Malaysia can maintain economic growth in 2H, says Johari

Growth in the 1H of 2017 was driven by private consumption and private investments on the demand side


Malaysia is expected to maintain its economic performance in the second-half (2H) of the year after recording a gross domestic product (GDP) expansion of 5.7% in the 1H.

Second Finance Minister Datuk Seri Johari Abdul Ghani said the Malaysian economy should sustain its growth momentum in the 2H, save for any major global events.

Still, Johari said “Growth in the 1H of 2017 was driven by private consumption and private investments on the demand side. On the supply side, the thrust was by the services, construction and manufacturing sectors,” Johari added.

Johari further said that the Malaysian economy is currently more resilient than in 2016 and previous years, where the country was still recovering from the external economic uncertainties and downfall of global oil price.

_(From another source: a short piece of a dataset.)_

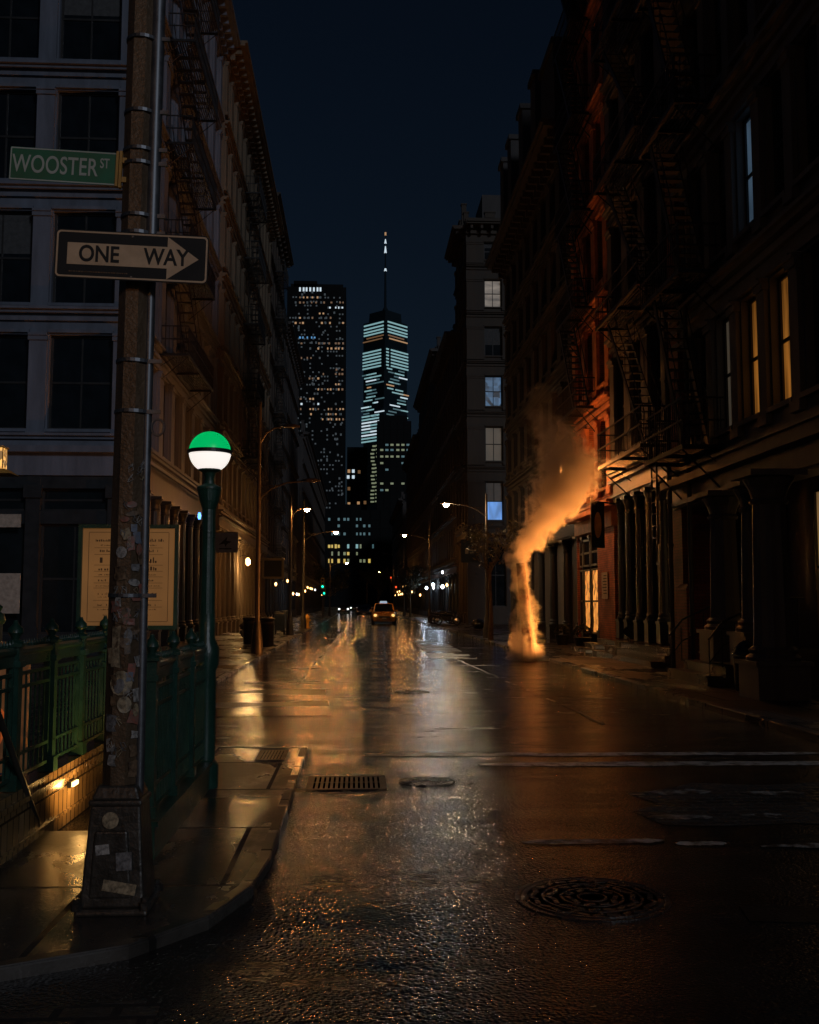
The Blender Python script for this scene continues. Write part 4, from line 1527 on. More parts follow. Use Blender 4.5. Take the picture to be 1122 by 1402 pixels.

“Despite being impacted by some external factors, the economy was still able to register good growth compared to other countries in the region by ensuring its sustainability,” he said.

On the ringgit, Johari said the currency has stabilised following the government’s move to ask exporters to convert foreign currency to it, and restrict financial institutions from engaging with the offshore non-deliverable forwards market, among other measures.

However, Johari maintained that the government needs to remain alert on the currency’s movement as external factors still pose threat to the currencies.

“There is a need to remain alert as factors affecting the ringgit remain, such as the uncertainties surrounding the interest rate in the US, China’s economic growth and commodity prices.”

Meanwhile, earlier in his speech, Johari outlined three strategic areas that have been identified by the government to strengthen Malaysia’s economic resilience and drive an inclusive and sustainable economic growth for the future.

Firstly, he said the goverment would ensure the country’s economic growth and development agenda are well distributed across the nation, as people living in small townships and rural areas are equally presented with economic opportunities.

Secondly, the government is positioning itself to become a serious competitor in the digital economy, where in 2015, the contribution of Malaysia’s digital economy to the GDP stood at 17.8% and almost realised the targeted 18.2% set for 2020.

“We believe that the digital economy can be our new forte and act as catalyst to enhance the country’s income to RM2 trillion in the next seven to eight years,” he added.

Finally, Johari said the government intends to ensure that the financial system remains solid and ready for the future, among others, to strike the right balance between supporting technologies such as financial technology as an enabler of growth and mitigating the potential risks at the same time.

“We are also working hard to increase the level of financial inclusion, increasing the depth of our financial system, making it easier for businesses to have access to funding while at the same time, increasing the standard of financial literacy among Malaysians.”